Ouch! Did that hurt? It was meant to.

This BIAPWC special section salvation was not created out of demand or strategy, but rather reaction and panic.

Audiences didn’t reach out to the newspaper and ask for an additional 12-page section dedicated to the last 23 presidents of the United States. No one called the newspaper begging for a 16-page insert on the history of the steam engine.

Yet, somehow, more is the answer. “Quick, ideas on a special section! Go!” can likely still be heard echoing from the musty walls of now-contracted newspaper offices across the United States.

“More” has become the answer to a question no one is asking. It has now extended into the digital world — a world where publishers are also building it and (assuming) they’ll come.

Publishers are (terrifyingly) extending outside of their wheelhouses, trying to capitalise on that whole “digital” or “mobile” trend, and not truly grasping what any of it really means to their core competency of quality journalism, local news, and being a trusted source of information for your community (however you define your community: regional, topical, etc.).

Trinity Mirror in the United Kingdom recently launched a news aggregation app. The “BIATWC” lunacy comes in that it appears no one has asked for or wants this service from the company. A direct excerpt from the article left me practically incensed:

Asked by Press Gazette how the app will be monetised, Sher said: “Money at the moment is not the biggest priority. We want to build up the audience first and then we’ll see what our options are.”

Asked what size audience is being targeted, he said: “We don’t really have a number in mind. I think it’s just seeing how rapidly it grows and what our daily active users look like ... What really interests us is once we get the word out how quickly can it grow organically ... that’s what we’ll be looking out for.”

Sher said monetisation has “not been fully thought through – I think we’re waiting to see what the audience size is like.” But he said native advertising and subscriptions could be considered.

OK, not to sound completely rude here, but, SERIOUSLY!? As publishers (not technology companies, not app developers, not programmers, and not venture capitalists) are we really now developing technology (aka, digital special sections) to see how it shakes out?

Yes, no doubt innovation is key to survival. But to throw something out there that doesn’t seem to solve a problem, a need, or a basic request, without a business plan or idea of how to monetise it? That seems a bit more “throw it to the wall to see what sticks” versus innovation.

Innovation is a lot more thought and strategy than the name leads on, and usually is based on solving a problem or addressing a need in a new or different (hence “innovation”) way.

For an industry that’s not got much fat left to trim, waiting to see how something is monetised or what the audience will be seems a lot like setting a pint of ice cream in the sun to see what happens. We all know it’s going to melt and go bad. And you just wasted good money and ice cream …

This blog is about satisfying audiences, and in all these “innovations” I’m seeing lately, there’s a BIATWC approach being taken when no one’s stopped to ask the audience any questions.

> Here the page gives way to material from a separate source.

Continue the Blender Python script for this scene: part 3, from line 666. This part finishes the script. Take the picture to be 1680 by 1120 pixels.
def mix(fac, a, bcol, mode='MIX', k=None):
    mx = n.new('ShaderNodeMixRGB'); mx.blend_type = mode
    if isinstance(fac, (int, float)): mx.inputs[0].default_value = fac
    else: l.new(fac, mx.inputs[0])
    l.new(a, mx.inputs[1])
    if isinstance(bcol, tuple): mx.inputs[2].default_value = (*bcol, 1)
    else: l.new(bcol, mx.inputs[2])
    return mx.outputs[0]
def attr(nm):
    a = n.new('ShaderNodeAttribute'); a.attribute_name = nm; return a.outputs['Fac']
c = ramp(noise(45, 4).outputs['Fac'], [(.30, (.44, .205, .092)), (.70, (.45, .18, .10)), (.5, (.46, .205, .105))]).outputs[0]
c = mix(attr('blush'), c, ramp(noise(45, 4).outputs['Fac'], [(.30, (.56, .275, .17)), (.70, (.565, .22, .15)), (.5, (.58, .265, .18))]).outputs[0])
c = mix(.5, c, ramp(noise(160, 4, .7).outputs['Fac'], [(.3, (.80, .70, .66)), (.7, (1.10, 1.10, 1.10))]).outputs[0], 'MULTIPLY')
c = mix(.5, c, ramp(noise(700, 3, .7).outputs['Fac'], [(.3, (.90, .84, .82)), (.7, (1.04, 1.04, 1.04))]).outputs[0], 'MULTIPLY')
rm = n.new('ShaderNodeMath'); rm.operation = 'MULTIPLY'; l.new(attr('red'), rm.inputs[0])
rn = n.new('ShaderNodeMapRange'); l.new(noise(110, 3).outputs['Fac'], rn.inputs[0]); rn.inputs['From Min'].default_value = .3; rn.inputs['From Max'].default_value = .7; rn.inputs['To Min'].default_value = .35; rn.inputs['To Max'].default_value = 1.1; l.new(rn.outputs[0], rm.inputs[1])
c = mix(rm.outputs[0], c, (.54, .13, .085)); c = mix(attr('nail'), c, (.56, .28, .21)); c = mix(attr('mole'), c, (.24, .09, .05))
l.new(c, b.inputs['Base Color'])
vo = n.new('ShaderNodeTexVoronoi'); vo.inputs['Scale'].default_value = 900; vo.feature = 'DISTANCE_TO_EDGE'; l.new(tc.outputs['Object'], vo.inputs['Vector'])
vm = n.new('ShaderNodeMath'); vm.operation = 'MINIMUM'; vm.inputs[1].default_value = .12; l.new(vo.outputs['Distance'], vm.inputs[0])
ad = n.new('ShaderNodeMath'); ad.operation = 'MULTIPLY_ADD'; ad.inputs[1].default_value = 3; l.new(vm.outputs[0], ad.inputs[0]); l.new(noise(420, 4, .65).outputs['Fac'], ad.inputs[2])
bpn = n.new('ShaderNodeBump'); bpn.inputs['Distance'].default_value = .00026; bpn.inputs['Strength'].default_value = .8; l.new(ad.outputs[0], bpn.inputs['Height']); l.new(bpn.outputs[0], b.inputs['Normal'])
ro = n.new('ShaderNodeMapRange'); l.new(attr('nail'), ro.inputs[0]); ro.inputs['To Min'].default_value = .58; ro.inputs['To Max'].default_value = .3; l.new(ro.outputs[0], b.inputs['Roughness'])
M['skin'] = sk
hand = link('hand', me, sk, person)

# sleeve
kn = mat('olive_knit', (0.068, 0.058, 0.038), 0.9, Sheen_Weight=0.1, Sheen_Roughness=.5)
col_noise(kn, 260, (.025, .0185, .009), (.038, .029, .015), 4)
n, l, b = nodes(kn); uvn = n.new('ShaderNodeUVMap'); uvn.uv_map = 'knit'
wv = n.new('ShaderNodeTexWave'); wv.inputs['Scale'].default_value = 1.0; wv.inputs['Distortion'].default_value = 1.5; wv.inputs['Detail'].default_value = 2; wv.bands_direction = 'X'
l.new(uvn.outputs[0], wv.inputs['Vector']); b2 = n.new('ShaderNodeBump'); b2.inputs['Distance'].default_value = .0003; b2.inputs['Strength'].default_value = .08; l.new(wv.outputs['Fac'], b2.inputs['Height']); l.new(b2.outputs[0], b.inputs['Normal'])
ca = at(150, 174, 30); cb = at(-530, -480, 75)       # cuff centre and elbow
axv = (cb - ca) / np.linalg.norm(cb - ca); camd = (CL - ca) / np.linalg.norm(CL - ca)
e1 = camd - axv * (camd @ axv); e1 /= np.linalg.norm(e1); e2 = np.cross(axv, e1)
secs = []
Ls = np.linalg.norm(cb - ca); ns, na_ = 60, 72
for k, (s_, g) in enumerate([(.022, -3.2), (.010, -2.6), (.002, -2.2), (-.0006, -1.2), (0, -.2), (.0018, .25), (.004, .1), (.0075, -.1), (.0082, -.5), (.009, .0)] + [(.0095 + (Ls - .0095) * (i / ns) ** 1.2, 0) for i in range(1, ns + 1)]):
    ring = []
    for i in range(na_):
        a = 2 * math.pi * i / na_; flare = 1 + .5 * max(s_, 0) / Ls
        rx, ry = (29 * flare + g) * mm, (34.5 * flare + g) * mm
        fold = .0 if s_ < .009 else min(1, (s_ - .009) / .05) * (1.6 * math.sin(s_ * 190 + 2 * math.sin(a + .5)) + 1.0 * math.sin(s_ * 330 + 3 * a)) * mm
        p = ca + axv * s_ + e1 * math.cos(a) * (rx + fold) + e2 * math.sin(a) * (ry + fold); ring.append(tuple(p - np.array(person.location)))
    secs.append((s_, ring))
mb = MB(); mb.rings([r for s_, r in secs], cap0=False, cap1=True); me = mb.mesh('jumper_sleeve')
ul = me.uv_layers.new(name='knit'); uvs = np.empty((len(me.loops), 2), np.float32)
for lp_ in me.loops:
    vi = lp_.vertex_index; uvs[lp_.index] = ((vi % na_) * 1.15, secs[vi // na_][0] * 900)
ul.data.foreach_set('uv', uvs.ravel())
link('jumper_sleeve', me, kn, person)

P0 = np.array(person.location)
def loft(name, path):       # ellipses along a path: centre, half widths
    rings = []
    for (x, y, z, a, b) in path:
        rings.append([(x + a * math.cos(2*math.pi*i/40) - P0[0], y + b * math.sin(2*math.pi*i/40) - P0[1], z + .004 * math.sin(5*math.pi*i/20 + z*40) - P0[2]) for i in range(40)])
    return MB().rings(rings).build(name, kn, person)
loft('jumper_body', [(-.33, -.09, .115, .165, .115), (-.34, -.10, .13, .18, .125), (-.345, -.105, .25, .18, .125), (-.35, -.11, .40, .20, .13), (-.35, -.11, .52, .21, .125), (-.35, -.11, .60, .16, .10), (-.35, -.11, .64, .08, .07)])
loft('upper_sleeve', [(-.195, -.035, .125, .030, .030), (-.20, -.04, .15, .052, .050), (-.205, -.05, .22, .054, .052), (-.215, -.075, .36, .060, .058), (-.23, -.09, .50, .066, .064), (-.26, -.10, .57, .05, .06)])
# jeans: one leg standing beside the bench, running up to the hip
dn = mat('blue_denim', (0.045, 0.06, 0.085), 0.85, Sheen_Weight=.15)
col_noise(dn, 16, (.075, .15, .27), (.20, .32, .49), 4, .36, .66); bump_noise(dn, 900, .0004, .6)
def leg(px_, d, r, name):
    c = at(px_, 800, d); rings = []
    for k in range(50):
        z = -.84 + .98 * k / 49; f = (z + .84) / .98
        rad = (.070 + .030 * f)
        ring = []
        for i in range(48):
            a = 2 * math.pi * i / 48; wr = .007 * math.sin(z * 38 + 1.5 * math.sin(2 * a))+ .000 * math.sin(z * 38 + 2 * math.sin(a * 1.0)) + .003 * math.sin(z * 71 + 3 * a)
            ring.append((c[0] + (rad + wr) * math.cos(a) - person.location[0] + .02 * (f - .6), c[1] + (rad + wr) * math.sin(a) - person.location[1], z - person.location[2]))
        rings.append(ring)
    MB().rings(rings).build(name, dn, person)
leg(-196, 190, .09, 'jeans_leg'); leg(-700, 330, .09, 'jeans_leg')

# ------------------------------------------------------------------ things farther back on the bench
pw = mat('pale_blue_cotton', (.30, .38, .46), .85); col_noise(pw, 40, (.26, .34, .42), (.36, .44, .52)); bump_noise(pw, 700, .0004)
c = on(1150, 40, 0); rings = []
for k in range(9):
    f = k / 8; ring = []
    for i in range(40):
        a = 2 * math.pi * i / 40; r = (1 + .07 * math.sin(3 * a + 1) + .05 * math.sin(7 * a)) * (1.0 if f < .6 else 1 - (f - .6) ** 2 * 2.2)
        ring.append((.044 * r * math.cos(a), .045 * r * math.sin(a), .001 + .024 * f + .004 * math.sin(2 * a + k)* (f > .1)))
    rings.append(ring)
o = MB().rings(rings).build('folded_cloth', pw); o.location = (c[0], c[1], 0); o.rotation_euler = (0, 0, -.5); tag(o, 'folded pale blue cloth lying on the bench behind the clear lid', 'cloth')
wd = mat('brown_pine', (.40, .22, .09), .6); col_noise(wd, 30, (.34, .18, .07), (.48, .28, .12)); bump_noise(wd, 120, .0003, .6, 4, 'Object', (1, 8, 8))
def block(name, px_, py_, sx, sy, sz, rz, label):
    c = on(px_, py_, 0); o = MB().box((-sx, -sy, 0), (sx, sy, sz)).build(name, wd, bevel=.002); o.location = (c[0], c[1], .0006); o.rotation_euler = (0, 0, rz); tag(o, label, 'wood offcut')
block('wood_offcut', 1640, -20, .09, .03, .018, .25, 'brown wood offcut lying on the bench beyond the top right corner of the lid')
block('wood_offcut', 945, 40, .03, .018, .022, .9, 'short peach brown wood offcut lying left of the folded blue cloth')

What do publishers want? I thought it was revenues. What do they need? I thought it was revenues and audience. I’m now starting to think it’s a frontal lobotomy and hearing aids.

Ask what your audience wants or needs. I guarantee it isn’t another special section — print, digital, slapped-together aggregator, or otherwise.

Stop, ask, listen, and think. You’d be surprised at the answers. And I guarantee you the monetisation for it is part of the solution.

I get it: Thinking is hard. But apparently blind faith that if you build it, it’ll all shake out in the end is easier to wrap your head around.